Why do un-integrable functions exist?

Solution 1:

Two reasons:

1) Not all integrable functions are differentiable, not all differentiable functions are smooth (i.e., have derivatives of all orders, which is necessary for the series to exist), and not all smooth functions converge to their Taylor series. The canonical example for the latter is $f(x) = e^{-1/x^2}$ (with $f(0) = 0$), which is smooth with $f^{(n)}(0) = 0$ for all $n$ and thus has a Taylor series around $0$ that's exactly $0$.

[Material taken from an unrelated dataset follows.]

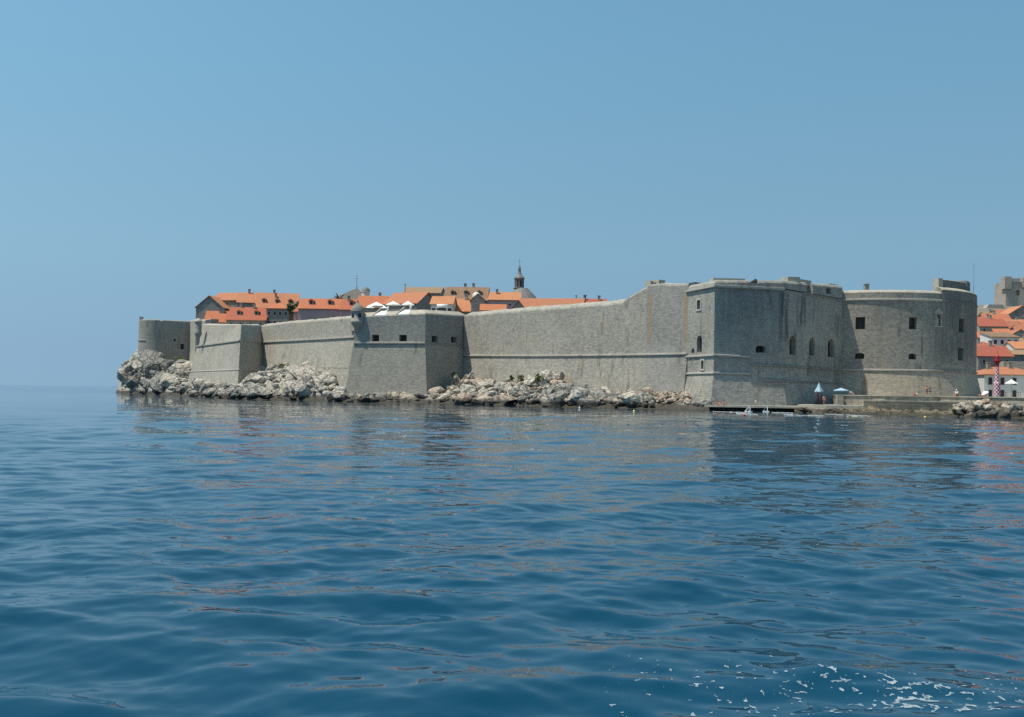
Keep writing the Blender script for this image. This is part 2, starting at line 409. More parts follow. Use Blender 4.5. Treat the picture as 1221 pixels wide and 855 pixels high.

2) An arbitrary Taylor series is not a polynomial or even an elementary function. Take $\operatorname{erf}(x) = \frac{2}{\sqrt{\pi}}\int_0^x dt\; e^{-t^2}$, for example, or $\Gamma(x) = \int_0^\infty dt\;t^{x-1}e^{-t}$.

Solution 2:

Because a Taylor expansion of a function is in general not finite and an infinite sum of polynomials can not always be expressed as a finite combination of elementary functions.

Solution 3:

Why do un-integrable functions exist ?

Look at it this way: The inverse of an elementary function is not always elementary, so why should its anti-derivative be such ? So, if you accept the fact that $f(x)=x+\sin x$ is elementary, but $f^{-1}(x)$ is not, you should also accept the fact that, even though $g(x)=e^{-x^2}$ is elementary, its antiderivative is not.

Solution 4:

This is sort of a pedantic answer, but there is the Risch algorithm for finding elementary anti-derivatives for elementary functions, or determining that no elementary anti-derivative exists. So if you study the Risch algorithm and its proof of correctness closely enough, you should be able to begin to see what characteristics guarantee that an elementary function will have an elementary anti-derivative formula, or that it doesn't. And in particular, that it's possible that no elementary anti-derivative formula exists for some given elementary functions.